Finding the Right Experiences
How do you go about crafting a developmental experience that will benefit the executive being targeted? There are two major factors to consider. First, the experience should be driven by the competence gaps an executive has with respect to the company's strategic goals. For example, having risen through the finance function, Frank had little operational background and never had a customer-facing job. William correctly tried to structure developmental experiences to help him gain the skills and behaviors he needed to support the company's customer intimacy strategy. While ideally Frank would have acquired some of these abilities earlier in his career, William was trying to overcome his narrow career path.

However, was enough care taken to isolate the fundamental behavior which constituted the critical gap and therefore required modification?

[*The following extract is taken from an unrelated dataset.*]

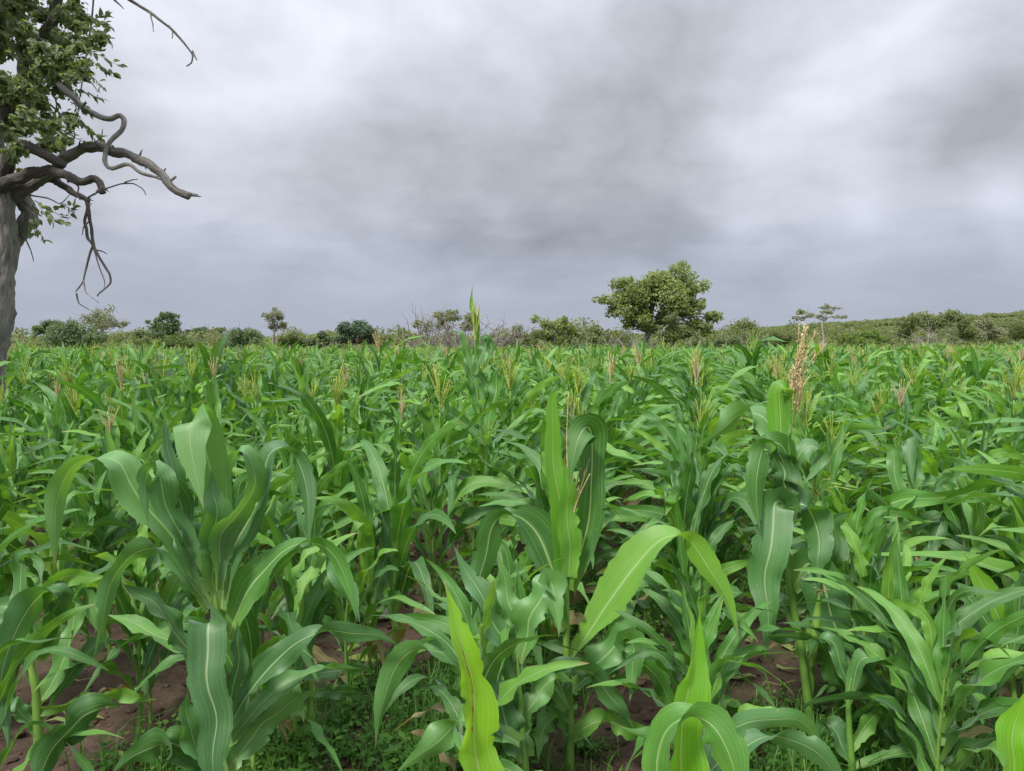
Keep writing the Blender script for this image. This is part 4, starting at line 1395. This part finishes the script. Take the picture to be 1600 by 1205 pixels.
# --- trees and bushes along the far side of the field
TL = [
    ('small_tree', 'dark flat-topped tree nearest the grey trunk at the left', 'tree', 70, [(78, 508, 14, .6), (66, 516, 12, .6), (90, 516, 10, .6)], [(76, 600), (76, 520)], 1500, .15, F_DARK, M_BROWNBARK),
    ('bush', 'large dark olive bush below the pale sparse tree at the left', 'bush', 52, [(100, 525, 22), (125, 520, 24), (148, 528, 20), (85, 532, 18), (118, 540, 24)], [(118, 600), (118, 535)], 4200, .12, F_DARK, M_BROWNBARK),
    ('small_tree', 'pale sparse tree with thin grey crown, left of the dark upright tree', 'tree', 60, [(160, 490, 16), (145, 498, 15), (175, 500, 14), (188, 508, 10), (160, 510, 16)], [(158, 620), (158, 530), (160, 512)], 1500, .11, F_GREY, M_DEAD),
    ('small_tree', 'dark upright tree with a knobbly top, second tree from the pale sparse one', 'tree', 58, [(252, 495, 10), (262, 492, 8), (240, 502, 8), (256, 508, 17), (245, 518, 16), (270, 516, 15)], [(257, 620), (257, 530)], 3000, .12, F_DARK, M_BROWNBARK),
    ('bush', 'bright yellow-green round bush beside the maize at the left', 'bush', 50, [(278, 534, 15), (265, 538, 12), (292, 538, 10)], [(278, 600), (278, 545)], 1800, .10, F_LIGHT, M_BROWNBARK),
    ('small_tree', 'flat wide acacia low on the left horizon', 'tree', 78, [(310, 517, 13, .45), (328, 515, 12, .45), (296, 519, 9, .45), (340, 521, 8, .5)], [(316, 600), (317, 525)], 1400, .15, F_DARK, M_DEAD),
    ('bush', 'dense dark bush right of the yellow-green bush', 'bush', 52, [(378, 525, 17), (392, 530, 15), (366, 534, 14), (382, 540, 18)], [(382, 600), (382, 540)], 2800, .11, F_DARK, M_BROWNBARK),
    ('small_tree', 'slim pale tree with a narrow crown on a thin pale trunk', 'tree', 54, [(430, 488, 9), (420, 494, 8), (440, 493, 8), (430, 502, 11), (424, 512, 8), (438, 510, 8)], [(427, 620), (427, 535), (429, 508)], 1000, .10, F_GREY, M_DEAD),
    ('bush', 'olive bush right of the slim pale tree', 'bush', 56, [(455, 528, 14), (470, 532, 12), (445, 534, 11)], [(455, 600), (455, 538)], 1500, .12, F_OLIVE, M_BROWNBARK),
    ('bush', 'dark low bush left of the round bluish bush', 'bush', 56, [(505, 532, 14), (520, 530, 11), (490, 534, 11)], [(505, 600), (505, 540)], 1600, .12, F_DARK, M_BROWNBARK),
    ('bush', 'round bluish green bush standing above its neighbours', 'bush', 52, [(557, 512, 18), (542, 516, 15), (575, 518, 15), (556, 528, 24), (585, 530, 11), (535, 530, 12)], [(557, 600), (557, 535)], 4200, .11, F_BLUE, M_BROWNBARK),
    ('bush', 'pale olive bush right of the round bluish bush', 'bush', 60, [(610, 530, 14), (628, 532, 12), (598, 534, 10)], [(612, 600), (612, 540)], 1400, .12, F_OLIVE, M_BROWNBARK),
    ('small_tree', 'two-headed green tree behind the pinkish dead brush', 'tree', 62, [(694, 494, 13), (706, 494, 11), (664, 510, 13), (735, 500, 14), (722, 508, 12), (690, 506, 12)], [(697, 600), (697, 520)], 2600, .12, F_OLIVE, M_DEAD),
    ('bush', 'olive thicket right of the dead brush', 'bush', 56, [(812, 524, 14), (828, 526, 13), (800, 530, 12), (818, 538, 16)], [(815, 600), (815, 538)], 2200, .11, F_OLIVE, M_BROWNBARK),
    ('small_tree', 'rounded grey-green tree left of the largest tree', 'tree', 60, [(862, 505, 15), (848, 510, 13), (880, 508, 14), (890, 518, 11), (865, 520, 18), (845, 522, 12)], [(865, 600), (865, 530)], 3000, .12, F_BIG, M_DEAD),
    ('bush', 'hazy olive bush between the rounded tree and the largest tree', 'bush', 62, [(918, 517, 13), (930, 520, 12), (905, 524, 12), (922, 530, 15)], [(918, 600), (918, 535)], 1900, .12, F_OLIVE, M_BROWNBARK),
    ('bush', 'very dark small bush in front of the rounded tree', 'bush', 51, [(905, 540, 12), (918, 542, 9)], [(908, 600), (908, 545)], 1000, .10, F_DARK, M_BROWNBARK),
    ('small_tree', 'rounded olive tree at the foot of the hill, right of the largest tree', 'tree', 72, [(1165, 510, 13), (1178, 514, 11), (1152, 516, 10), (1165, 524, 14)], [(1166, 600), (1166, 530)], 2000, .14, F_OLIVE, M_BROWNBARK),
    ('bush', 'low dark bush at the field edge below the rounded olive tree', 'bush', 60, [(1150, 533, 13), (1175, 535, 14), (1195, 535, 12), (1130, 536, 12)], [(1160, 600), (1160, 540)], 2200, .12, F_DARK, M_BROWNBARK),
    ('bush', 'olive bush between the dark post and the pale-trunked tree', 'bush', 68, [(1215, 526, 13), (1230, 530, 13), (1205, 534, 10)], [(1220, 600), (1220, 538)], 1600, .14, F_OLIVE, M_BROWNBARK),
    ('small_tree', 'thin tree with white forked trunk and flat sparse crown, before the hill', 'tree', 66, [(1252, 489, 9, .5), (1246, 498, 8, .5), (1264, 494, 7, .5), (1290, 480, 8, .5), (1296, 488, 9, .5), (1308, 482, 6, .5), (1312, 495, 9, .5), (1284, 494, 7, .5)], [(1287, 620), (1287, 530), (1284, 508), (1290, 498)], 1000, .11, F_GREY, M_DEAD),
    ('bush', 'light dome-shaped bush right of the white forked trunk', 'bush', 69, [(1330, 530, 15, .6), (1350, 528, 17, .6), (1372, 530, 15, .6), (1350, 537, 17, .6)], [(1350, 600), (1350, 538)], 2400, .14, F_LIGHT, M_BROWNBARK),
    ('bush', 'wide grey-green dome with pale bare stems beneath, right of the light bush', 'bush', 75, [(1425, 506, 16, .7), (1450, 500, 18, .7), (1475, 500, 18, .7), (1500, 508, 16, .7), (1410, 518, 14, .7), (1515, 520, 14, .7)], [(1452, 600), (1450, 538), (1452, 522)], 4200, .15, F_OLIVE, M_DEAD),
    ('bush', 'grey-green bush near the right edge with a pale stem', 'bush', 79, [(1530, 510, 16), (1550, 518, 15), (1522, 526, 14), (1545, 530, 14)], [(1530, 600), (1528, 538), (1526, 520)], 2600, .14, F_GREY, M_DEAD),
    ('bush', 'dark bush touching the right edge', 'bush', 84, [(1585, 522, 18), (1605, 515, 20), (1570, 532, 13)], [(1590, 600), (1590, 535)], 2400, .14, F_OLIVE, M_BROWNBARK),
]
for k, (nm, lab, cat, d, cl_, tr_, n_, sz_, fm_, bm_) in enumerate(TL):
    bare = 5 if fm_ is F_GREY else (4 if bm_ is M_DEAD else 1)
    px_tree(nm, lab, cat, d, cl_, tr_, n_, sz_, fm_, bm_, 100 + k, r0=.11 if cat == 'tree' else .07, bare=bare, group='trees and bushes behind the field')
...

A review of Frank's performance evaluations would reveal that even as CFO he often received feedback that he did not listen carefully to others. Since he was considered an excellent CFO, this deficit was never perceived as a major hindrance to his performance. Nonetheless, if an objective third party had complied a ranking of crucial competencies required for Frank's new position, listening to customers would have been high on the list.

It should have become clear when customers starting leaving after complaining about his poor listening ability that Frank needed help in the area of communication. A workshop on customer intimacy may have mentioned the need to listen to customers, but it wouldn't have taught him how to do so. A better course of action would have been to design the initial experience to focus on the specific skills and conduct needed to be successful. To do this properly would have required a deeper understanding of Frank's shortcomings in order to correctly identify his true deficits. This may sound obvious, but many companies do not take the time to make sure their executives will be exposed to experiences that focus on the essential behavioral change required for growth.